======== SUPPLIED MATERIAL

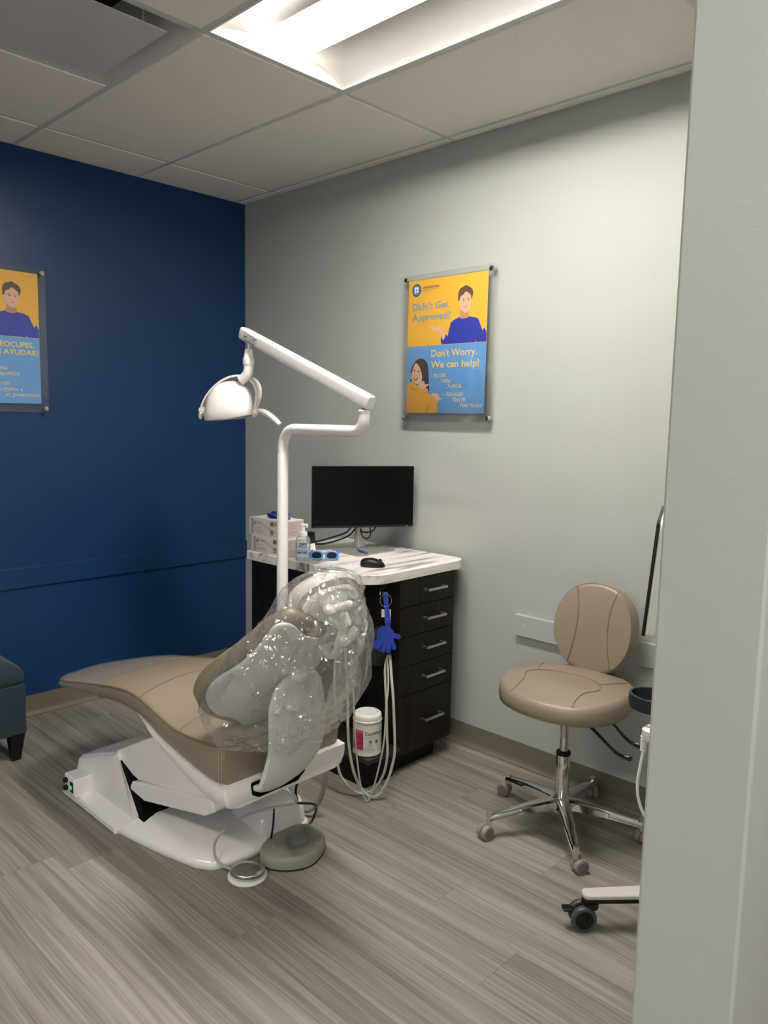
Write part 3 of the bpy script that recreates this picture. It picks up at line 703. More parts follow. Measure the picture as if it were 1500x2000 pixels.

================
======== SUPPLIED MATERIAL

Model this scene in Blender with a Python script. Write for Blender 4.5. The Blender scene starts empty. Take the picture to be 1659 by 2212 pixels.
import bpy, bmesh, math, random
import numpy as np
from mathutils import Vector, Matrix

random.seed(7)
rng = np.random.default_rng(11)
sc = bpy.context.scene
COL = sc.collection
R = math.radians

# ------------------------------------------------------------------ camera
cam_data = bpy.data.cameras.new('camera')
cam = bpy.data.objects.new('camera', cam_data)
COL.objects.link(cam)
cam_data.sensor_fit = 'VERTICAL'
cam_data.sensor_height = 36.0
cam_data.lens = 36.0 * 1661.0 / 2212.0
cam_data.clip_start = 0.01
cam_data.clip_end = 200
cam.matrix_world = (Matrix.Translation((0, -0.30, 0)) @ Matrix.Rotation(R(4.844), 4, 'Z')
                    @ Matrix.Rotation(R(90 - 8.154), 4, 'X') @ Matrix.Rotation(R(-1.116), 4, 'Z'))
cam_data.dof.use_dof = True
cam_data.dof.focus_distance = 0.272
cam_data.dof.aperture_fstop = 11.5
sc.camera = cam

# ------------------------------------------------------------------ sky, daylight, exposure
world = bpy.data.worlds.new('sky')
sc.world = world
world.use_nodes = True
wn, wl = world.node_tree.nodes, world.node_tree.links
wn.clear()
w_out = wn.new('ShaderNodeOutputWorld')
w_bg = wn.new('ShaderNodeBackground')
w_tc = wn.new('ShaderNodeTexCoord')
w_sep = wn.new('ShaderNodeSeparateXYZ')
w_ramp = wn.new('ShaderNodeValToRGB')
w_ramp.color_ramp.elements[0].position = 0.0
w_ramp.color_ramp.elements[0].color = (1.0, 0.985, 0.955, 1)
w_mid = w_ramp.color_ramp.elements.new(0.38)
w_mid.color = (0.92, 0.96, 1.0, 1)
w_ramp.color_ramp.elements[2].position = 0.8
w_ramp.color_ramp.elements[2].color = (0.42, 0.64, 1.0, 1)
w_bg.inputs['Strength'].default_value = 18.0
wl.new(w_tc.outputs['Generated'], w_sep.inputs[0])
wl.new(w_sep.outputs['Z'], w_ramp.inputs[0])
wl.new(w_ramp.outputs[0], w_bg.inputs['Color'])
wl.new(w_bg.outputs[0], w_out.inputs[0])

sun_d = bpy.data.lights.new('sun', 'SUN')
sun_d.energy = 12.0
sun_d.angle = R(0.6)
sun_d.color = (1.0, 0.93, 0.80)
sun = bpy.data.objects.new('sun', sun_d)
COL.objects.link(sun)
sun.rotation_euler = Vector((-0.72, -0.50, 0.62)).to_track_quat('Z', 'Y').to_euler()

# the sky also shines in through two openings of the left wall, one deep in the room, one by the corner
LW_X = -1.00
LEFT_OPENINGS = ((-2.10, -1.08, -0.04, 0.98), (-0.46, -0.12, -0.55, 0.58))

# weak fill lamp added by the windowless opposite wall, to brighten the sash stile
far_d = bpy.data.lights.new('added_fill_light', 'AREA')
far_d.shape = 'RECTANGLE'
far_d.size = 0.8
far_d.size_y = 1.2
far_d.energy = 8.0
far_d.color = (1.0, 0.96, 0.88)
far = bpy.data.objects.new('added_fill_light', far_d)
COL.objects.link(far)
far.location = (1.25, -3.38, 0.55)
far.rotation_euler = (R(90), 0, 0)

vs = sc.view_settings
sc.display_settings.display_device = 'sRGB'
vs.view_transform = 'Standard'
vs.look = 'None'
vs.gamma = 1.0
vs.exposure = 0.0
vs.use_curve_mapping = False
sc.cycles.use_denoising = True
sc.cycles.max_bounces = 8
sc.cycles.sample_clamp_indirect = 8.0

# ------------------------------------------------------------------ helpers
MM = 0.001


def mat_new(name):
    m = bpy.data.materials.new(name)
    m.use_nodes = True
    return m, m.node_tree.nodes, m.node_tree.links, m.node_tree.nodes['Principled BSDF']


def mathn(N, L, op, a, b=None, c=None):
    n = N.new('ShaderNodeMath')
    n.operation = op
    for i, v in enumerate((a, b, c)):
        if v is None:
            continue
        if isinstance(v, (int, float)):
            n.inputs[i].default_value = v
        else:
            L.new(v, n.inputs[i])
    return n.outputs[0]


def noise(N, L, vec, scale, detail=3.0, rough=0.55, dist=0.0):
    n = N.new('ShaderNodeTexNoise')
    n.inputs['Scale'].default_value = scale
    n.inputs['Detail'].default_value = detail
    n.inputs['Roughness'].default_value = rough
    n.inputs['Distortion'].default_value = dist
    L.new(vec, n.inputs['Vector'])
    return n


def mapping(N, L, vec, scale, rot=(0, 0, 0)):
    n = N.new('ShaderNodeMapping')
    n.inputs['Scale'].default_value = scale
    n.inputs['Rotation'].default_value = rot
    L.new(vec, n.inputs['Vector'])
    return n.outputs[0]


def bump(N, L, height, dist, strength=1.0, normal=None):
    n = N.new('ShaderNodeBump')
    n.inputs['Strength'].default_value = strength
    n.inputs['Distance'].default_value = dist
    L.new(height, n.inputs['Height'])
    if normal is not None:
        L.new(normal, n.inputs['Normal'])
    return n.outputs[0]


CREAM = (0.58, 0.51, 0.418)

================
======== SUPPLIED MATERIAL

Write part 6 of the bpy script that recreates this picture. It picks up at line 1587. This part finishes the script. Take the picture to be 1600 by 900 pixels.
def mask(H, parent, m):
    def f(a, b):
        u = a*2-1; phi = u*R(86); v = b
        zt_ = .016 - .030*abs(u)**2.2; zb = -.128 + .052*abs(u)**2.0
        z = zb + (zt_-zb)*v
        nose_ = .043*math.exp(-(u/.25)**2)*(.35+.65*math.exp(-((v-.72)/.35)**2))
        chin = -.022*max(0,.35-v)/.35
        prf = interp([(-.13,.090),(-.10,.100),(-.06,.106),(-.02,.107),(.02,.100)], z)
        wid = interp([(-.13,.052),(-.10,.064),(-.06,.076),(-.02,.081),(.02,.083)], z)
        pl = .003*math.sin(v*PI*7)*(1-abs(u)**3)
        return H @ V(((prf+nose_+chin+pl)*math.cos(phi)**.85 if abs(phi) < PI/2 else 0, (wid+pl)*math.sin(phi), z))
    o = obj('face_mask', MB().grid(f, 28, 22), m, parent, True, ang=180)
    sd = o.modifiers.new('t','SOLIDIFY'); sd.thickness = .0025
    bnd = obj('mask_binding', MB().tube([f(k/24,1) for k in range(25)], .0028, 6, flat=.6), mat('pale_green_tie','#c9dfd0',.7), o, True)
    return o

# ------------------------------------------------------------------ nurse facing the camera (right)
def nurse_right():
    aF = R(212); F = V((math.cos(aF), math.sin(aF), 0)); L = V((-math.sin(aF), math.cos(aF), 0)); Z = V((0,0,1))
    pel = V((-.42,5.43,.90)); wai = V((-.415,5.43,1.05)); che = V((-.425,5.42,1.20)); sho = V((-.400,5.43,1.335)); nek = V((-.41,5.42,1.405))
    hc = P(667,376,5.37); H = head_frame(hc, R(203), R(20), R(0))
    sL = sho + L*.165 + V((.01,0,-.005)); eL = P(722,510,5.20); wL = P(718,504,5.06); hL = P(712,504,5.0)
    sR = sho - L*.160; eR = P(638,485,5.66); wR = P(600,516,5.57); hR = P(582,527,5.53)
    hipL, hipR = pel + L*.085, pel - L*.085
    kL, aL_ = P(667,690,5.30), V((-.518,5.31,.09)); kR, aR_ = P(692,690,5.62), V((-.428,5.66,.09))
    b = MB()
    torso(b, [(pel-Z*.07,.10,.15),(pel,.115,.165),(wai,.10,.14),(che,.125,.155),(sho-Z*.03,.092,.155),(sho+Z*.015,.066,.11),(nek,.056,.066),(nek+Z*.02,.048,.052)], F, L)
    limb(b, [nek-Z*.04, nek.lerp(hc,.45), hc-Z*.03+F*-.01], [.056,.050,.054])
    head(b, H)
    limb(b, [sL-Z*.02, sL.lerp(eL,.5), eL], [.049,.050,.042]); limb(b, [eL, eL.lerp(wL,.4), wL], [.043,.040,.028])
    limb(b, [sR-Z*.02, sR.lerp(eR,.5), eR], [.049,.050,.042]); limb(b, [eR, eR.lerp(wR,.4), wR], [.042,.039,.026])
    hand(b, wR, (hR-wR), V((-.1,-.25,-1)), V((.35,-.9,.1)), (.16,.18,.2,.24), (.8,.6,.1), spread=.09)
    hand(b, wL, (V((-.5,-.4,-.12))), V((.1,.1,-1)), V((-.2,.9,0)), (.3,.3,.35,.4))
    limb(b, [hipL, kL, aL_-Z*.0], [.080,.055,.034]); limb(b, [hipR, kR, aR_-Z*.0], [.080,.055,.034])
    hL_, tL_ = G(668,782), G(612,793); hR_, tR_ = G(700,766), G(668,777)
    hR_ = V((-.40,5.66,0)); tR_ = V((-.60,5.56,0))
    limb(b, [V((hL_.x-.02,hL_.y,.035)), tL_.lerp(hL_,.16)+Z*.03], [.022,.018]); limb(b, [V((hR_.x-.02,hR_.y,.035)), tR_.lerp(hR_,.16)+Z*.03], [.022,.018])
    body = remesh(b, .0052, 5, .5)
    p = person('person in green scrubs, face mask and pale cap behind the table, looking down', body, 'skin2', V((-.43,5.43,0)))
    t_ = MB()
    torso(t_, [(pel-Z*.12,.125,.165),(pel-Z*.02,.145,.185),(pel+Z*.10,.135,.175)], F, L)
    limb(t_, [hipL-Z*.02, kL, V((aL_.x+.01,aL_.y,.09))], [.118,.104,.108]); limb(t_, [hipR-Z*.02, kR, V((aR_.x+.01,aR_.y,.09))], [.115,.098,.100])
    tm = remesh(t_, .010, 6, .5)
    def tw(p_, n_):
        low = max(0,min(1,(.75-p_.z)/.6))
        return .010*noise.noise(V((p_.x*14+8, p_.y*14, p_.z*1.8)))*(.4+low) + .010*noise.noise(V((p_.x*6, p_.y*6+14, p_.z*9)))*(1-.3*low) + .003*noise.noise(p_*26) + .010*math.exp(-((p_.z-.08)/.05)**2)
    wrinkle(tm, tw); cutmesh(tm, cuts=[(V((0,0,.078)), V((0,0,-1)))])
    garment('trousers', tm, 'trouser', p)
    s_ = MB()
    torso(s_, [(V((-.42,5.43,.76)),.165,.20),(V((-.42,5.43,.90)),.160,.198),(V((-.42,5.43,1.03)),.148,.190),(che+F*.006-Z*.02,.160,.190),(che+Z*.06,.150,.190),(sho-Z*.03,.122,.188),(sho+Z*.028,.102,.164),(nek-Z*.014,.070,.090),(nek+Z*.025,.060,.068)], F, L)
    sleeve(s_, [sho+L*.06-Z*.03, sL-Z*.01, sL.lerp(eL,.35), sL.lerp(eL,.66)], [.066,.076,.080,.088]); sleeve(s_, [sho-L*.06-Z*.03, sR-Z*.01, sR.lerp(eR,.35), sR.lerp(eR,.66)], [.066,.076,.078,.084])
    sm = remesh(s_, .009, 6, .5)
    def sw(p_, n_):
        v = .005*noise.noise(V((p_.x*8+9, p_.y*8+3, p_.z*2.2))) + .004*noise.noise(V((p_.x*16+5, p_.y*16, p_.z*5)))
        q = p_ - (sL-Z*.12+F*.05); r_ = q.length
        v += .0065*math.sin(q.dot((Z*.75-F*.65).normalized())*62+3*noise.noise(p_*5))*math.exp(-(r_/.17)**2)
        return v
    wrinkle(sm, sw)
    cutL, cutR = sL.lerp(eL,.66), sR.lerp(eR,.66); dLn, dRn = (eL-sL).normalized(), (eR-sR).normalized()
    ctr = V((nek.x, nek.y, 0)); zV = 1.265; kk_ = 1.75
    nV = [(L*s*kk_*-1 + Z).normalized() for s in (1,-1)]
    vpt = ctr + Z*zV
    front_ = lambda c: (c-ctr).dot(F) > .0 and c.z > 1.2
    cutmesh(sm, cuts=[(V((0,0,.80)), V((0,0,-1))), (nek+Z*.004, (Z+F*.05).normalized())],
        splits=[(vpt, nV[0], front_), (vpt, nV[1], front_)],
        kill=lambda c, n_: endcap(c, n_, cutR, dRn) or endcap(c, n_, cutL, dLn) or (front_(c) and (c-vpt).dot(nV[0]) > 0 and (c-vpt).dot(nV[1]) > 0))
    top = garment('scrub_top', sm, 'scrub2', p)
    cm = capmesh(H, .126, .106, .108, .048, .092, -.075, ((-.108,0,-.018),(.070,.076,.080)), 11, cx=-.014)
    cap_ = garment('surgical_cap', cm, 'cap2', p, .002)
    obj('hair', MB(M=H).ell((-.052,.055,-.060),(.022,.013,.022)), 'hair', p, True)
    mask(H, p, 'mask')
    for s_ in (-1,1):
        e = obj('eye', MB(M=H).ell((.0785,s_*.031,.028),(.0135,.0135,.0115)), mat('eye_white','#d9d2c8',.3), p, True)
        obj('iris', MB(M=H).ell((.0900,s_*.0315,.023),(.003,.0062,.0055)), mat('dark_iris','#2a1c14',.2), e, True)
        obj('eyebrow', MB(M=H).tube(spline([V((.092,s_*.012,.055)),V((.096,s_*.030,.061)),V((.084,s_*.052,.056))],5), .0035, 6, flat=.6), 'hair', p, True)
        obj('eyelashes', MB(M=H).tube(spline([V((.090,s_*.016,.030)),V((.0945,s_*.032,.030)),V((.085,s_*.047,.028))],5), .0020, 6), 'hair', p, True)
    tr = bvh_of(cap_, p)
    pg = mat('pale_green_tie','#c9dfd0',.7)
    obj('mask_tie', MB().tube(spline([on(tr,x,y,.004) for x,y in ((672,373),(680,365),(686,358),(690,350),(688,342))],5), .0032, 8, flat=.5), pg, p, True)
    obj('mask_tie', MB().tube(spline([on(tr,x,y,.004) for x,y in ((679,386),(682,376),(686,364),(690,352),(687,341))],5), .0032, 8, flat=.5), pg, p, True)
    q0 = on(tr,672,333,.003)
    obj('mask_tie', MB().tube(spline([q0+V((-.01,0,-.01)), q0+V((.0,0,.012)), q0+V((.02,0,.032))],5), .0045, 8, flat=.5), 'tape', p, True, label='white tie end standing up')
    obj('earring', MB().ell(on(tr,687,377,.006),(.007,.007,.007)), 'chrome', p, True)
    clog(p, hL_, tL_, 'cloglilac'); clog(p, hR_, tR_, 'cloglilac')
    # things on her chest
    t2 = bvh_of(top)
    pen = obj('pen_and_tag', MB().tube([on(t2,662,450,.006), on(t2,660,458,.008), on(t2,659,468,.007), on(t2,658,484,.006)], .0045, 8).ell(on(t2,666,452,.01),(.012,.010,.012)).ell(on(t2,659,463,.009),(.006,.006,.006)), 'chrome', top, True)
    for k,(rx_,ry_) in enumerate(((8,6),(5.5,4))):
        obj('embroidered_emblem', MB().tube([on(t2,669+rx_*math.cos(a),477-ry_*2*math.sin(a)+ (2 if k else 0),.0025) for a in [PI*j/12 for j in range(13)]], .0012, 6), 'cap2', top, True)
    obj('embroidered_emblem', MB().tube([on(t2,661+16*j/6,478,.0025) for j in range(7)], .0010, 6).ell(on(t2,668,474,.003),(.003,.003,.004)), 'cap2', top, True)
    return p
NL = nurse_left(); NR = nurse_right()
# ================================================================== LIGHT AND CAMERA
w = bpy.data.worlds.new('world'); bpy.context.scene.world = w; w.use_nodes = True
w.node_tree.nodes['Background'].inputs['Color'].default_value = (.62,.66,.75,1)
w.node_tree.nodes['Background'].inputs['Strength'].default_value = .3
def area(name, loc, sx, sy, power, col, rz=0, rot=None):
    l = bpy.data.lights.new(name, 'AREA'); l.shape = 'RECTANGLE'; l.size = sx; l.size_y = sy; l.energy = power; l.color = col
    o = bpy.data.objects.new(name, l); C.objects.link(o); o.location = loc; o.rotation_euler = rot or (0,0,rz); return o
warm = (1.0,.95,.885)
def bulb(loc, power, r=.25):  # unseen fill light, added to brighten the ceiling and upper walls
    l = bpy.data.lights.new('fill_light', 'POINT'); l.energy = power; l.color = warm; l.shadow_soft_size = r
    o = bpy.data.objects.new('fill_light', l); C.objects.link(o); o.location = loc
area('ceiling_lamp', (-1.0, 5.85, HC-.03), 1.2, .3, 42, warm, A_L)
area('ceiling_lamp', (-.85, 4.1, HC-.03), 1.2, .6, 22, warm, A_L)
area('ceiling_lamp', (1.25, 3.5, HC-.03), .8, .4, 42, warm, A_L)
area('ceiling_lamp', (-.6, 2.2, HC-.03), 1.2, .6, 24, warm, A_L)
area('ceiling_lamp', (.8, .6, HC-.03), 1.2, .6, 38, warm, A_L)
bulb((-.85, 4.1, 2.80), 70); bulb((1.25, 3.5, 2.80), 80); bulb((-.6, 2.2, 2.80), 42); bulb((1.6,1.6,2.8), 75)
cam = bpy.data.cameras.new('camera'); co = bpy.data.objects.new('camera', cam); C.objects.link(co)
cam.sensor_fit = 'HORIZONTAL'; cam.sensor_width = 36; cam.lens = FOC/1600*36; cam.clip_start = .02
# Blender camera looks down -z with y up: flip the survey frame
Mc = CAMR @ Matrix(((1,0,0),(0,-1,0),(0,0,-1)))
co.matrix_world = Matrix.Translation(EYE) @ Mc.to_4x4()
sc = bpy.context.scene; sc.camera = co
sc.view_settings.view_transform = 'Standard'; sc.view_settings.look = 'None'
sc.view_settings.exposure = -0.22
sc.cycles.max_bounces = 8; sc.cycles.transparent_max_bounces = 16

================

Copy all lines from the entries that contain the word "part".

Write part 3 of the bpy script that recreates this picture. It picks up at line 703. More parts follow. Measure the picture as if it were 1500x2000 pixels.
Write part 6 of the bpy script that recreates this picture. It picks up at line 1587. This part finishes the script. Take the picture to be 1600 by 900 pixels.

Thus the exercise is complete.